Kirill V. Nurski <> (11.03.2001)

The EP collection was originally released by "See For Miles Records" in France, so the track listing more or less corresponds to The Zombies' French EP discography. "Kind of Girl" and "It's Alright" were originally issued on The Zombies' first U.K. EP in November, 1964 (Decca DFE 8598). "I'm Going Home" remained unissued until the nineties. It first appeared as a bonus track on the 1992 reissue of The Zombies' debut album, Begin Here, by Repertoire Records in Germany.
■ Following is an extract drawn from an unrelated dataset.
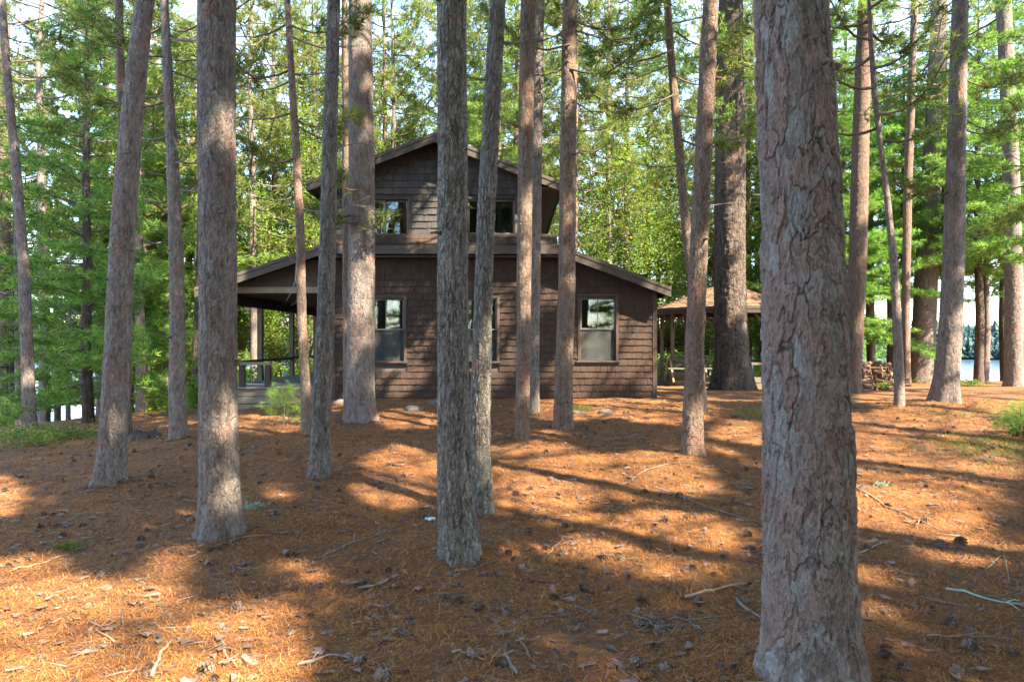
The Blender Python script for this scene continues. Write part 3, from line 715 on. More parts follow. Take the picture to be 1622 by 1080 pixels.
TREES = [
 # ctrl points: base first (px, py, width)
 ([(1288, 1092, 140), (1284, 900, 134), (1280, 700, 131), (1272, 480, 125), (1267, 300, 120), (1262, 150, 115), (1253, 0, 110)], "massive flaky grey and red pine trunk nearest of all, running out of the picture bottom", BARK_NEAR, 21, BIG, G1, ('red', 9, 3.6, 34)),
 ([(348, 858, 64), (347, 760, 61), (344, 600, 58), (343, 400, 57), (341, 200, 57), (340, 0, 57)], "thick straight pine hiding the porch corner, a sunlit patch low on its bark", BARK_RED, 20, dict(MED, nseg=140, dv=0.011), G1, ('red', 9, 3.2, 30)),
 ([(731, 890, 60), (722, 800, 54), (719, 650, 50), (718, 400, 47), (717, 200, 46), (716, 0, 44)], "grey furrowed pine with flared roots, thicker of the twin trunks before the gable", BARK_GREY, 20, dict(MEDV, nseg=150, dv=0.011), G1, ('red', 9, 3.2, 30)),
 ([(761, 812, 31), (759, 700, 32), (762, 600, 30), (766, 450, 28), (772, 300, 28), (780, 150, 27), (788, 0, 24)], "slimmer twin trunk leaning away from the thick grey furrowed pine", BARK_GREY, 17, MEDV, G1, ('red', 9, 2.6, 22)),
 ([(174, 770, 40), (181, 650, 38), (190, 450, 36), (197, 330, 35), (210, 180, 32), (222, 60, 29), (230, 0, 27)], "stout pine leaning towards the porch, furthest out of the foreground row", BARK_RED, 19, MED, G3, ('red', 9, 3.0, 28)),
 ([(505, 762, 31), (510, 650, 28), (515, 500, 26), (519, 330, 24), (522, 180, 21), (527, 0, 19)], "slender grey pine standing before the porch roof's inner end", BARK_GREY, 17, MED, G1, ('red', 9.5, 2.6, 24)),
 ([(487, 692, 17), (484, 600, 15), (479, 520, 14), (477, 400, 13), (473, 280, 12), (464, 130, 10), (457, 0, 9)], "thin crooked young pine with a bare forked branch hanging by the porch", BARK_TAN, 13, THIN, G1, ('red', 7, 1.9, 20)),
 ([(571, 670, 47), (571, 600, 45), (572, 450, 43), (571, 300, 41), (569, 150, 38), (568, 0, 35)], "thick sun-striped pine close against the cabin between porch and windows", BARK_RED, 19, dict(MED, nseg=90, dv=0.02), G1, ('red', 11.5, 3.2, 30)),
 ([(552, 660, 15), (549, 450, 12), (548, 280, 11), (547, 120, 10), (546, 0, 9)], "slim orange-lit pine half hidden behind the thick sun-striped pine", BARK_TAN, 16, THIN, G1, ('red', 9, 2.2, 18)),
 ([(827, 699, 23), (828, 600, 22), (830, 450, 23), (832, 300, 23), (834, 150, 23), (836, 0, 22)], "straight tan pine in front of the cabin's middle, foremost of a close pair", BARK_TAN, 18, FAR, G1, ('red', 10.5, 2.7, 26)),
 ([(846, 656, 16), (846, 560, 15), (848, 400, 16), (851, 200, 17), (853, 0, 17)], "grey pine just behind the straight tan pine, rearmost of the close pair", BARK_GREY, 19, FAR, G1, ('red', 11.5, 2.7, 26)),
 ([(893, 682, 31), (893, 600, 28), (898, 450, 27), (900, 300, 26), (902, 150, 24), (904, 0, 22)], "reddish pine standing where the lean-to roof meets the upper storey", BARK_TAN, 19, dict(FAR, nseg=72, dv=0.02), G1, ('red', 10.5, 3.0, 28)),
 ([(1096, 724, 32), (1098, 620, 29), (1103, 480, 27), (1110, 330, 26), (1119, 150, 25), (1126, 0, 23)], "slanting pink-barked pine in front of the gazebo's near side", BARK_TAN, 18, dict(FAR, nseg=80, dv=0.02), G1, ('red', 9.5, 2.8, 26)),
 ([(1113, 657, 16), (1106, 560, 15), (1098, 460, 15), (1086, 340, 14), (1073, 200, 13), (1062, 60, 11)], "thin pine crossing behind the slanting pink-barked pine and leaning over the lean-to", BARK_TAN, 13, THIN, G1, ('red', 8, 2.4, 22)),
 ([(1160, 617, 56), (1158, 560, 50), (1156, 450, 49), (1155, 300, 47), (1155, 150, 42), (1156, 0, 34)], "huge dark deeply furrowed white pine in front of the gazebo roof", BARK_DARK, 24, VFAR, G2, ('white', 8.6, 4.2, 40)),
 ([(1350, 622, 25), (1354, 540, 25), (1360, 430, 26), (1366, 250, 26), (1372, 120, 24), (1378, 0, 22)], "sun-edged pink pine rising beside the firewood stack", BARK_TAN, 18, FAR, G2, ('red', 11, 3.0, 26)),
 ([(1381, 588, 14), (1378, 480, 13), (1377, 360, 12), (1378, 200, 10), (1380, 80, 8)], "thin brown pine straight behind the firewood stack", BARK_TAN, 14, THIN, G2, ('red', 8, 2.2, 20)),
 ([(1425, 645, 15), (1424, 560, 14), (1419, 440, 11), (1408, 320, 9), (1398, 240, 7)], "thin curving young pine in front of the firewood stack's end", BARK_RED, 8.5, THIN, G2, ('red', 5, 1.5, 14)),
 ([(1436, 612, 12), (1434, 480, 12), (1436, 300, 12), (1441, 150, 11), (1445, 0, 9)], "thin tan pine just behind the thin curving young pine", BARK_TAN, 15, THIN, G2, ('red', 9, 2.3, 20)),
 ([(1459, 606, 34), (1464, 520, 33), (1472, 400, 31), (1481, 250, 28), (1492, 80, 24), (1496, 0, 22)], "broad leaning pine with one bright sunlit edge against the lake", BARK_RED, 20, FAR, G2, ('red', 12, 3.2, 28)),
 ([(1497, 640, 34), (1503, 560, 32), (1510, 420, 30), (1515, 250, 27), (1518, 120, 25), (1521, 0, 23)], "pine with a flared swept foot, foremost of those before the open lake", BARK_RED, 20, dict(FAR, flare=0.45, flh=0.35), G2, ('red', 11, 3.2, 28)),
 ([(1606, 612, 24), (1607, 450, 24), (1604, 250, 23), (1598, 100, 21), (1594, 0, 20)], "pine half veiled by green boughs at the lake-side picture edge", BARK_RED, 20, FAR, G2, ('red', 11, 3.0, 26)),
 ([(48, 684, 19), (44, 560, 17), (38, 400, 15), (28, 260, 13), (14, 100, 11), (8, 0, 10)], "slim pine leaning outwards with glittering water on both sides", BARK_RED, 17, FAR, G3, ('red', 10, 2.6, 22)),
 ([(8, 668, 19), (6, 500, 17), (3, 330, 16), (0, 150, 15), (-3, 0, 14)], "pine cut by the picture edge beside the glittering water", BARK_TAN, 17, FAR, G3, ('red', 10, 2.6, 22)),
 ([(283, 699, 25), (281, 600, 23), (280, 450, 21), (276, 320, 19), (268, 150, 15), (260, 0, 12)], "brown pine standing between the two stoutest trunks on the porch side", BARK_RED, 17, FAR, G3, ('red', 9, 2.4, 22)),
 ([(198, 690, 18), (196, 450, 15), (193, 300, 14), (188, 120, 13), (184, 0, 12)], "thin pine mostly hidden behind the stout leaning pine", BARK_TAN, 16, THIN, G3, ('red', 8.5, 2.4, 22)),
 ([(238, 642, 22), (235, 520, 18), (238, 400, 15), (244, 250, 13), (248, 100, 11)], "pale lit pine trunk rising from yellow undergrowth", BARK_TAN, 16, THIN, G3, ('red', 8, 2.6, 24)),
 ([(263, 648, 17), (262, 500, 14), (259, 380, 12), (256, 200, 10)], "thin grey pine just behind the brown pine at the yellow clearing", BARK_GREY, 15, THIN, G3, ('red', 8, 2.4, 20)),
 ([(293, 640, 12), (296, 520, 11), (300, 380, 10), (306, 200, 9)], "pale slender trunk glimpsed between brown pine and porch-corner pine", BARK_TAN, 15, THIN, G3, ('red', 8, 2.4, 20)),
 ([(312, 648, 22), (318, 500, 20), (322, 300, 18), (325, 100, 16)], "dark pine whose swollen foot shows beside the porch-corner pine", BARK_DARK, 18, FAR, G3, ('red', 9, 2.8, 24)),
]
ROOTS = {}
for i, (ctrl, label, bark, hgt, opts, grp, crown) in enumerate(TREES):
    crown = tuple(crown) + (dict(nL=0.17, nw=0.024),)
    ROOTS[i] = build_tree(ctrl, label, bark, hgt, opts, grp, crown, seed=50 + i * 7, lean_y=[0.0, 0.01, -0.01, 0.02][i % 4])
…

Steve Potocin <> (25.11.2002)

The Zombies. These guys get a little more respect than the Hollies, but not much. They unlike The Hollies got no respect in their own country, doing much better in the USA. I listen to this record and I can't believe they were not huge! "Shes Not There" of course could not be ignored, a minor key masterpiece far ahead of it's time. Think about 64 , only afew Beatle tracks were close to being as adventurous. The Zombies vocally were in the elite 4 [Hollies,Beatles,Beach Boys] instrumentally solid with a superb musician[Argent] and GREAT writers! 'Just Out Of Reach', 'You Make Me Fell Good', 'Nothing Changed'. None were singles but were better than 99% of what was being released! 'I Love You', how was The Zombies version not a hit? As Always I have my hidden gem. Now among Zombies fans, it well known, but 'Whenever Your Ready' is mostly unknown. What a shame. IT is just one of the best songs ever. Beautiful melody and vocals,just an amazing song. This record gets the highest mark because the songs and performances are amongst the most beautiful of all time!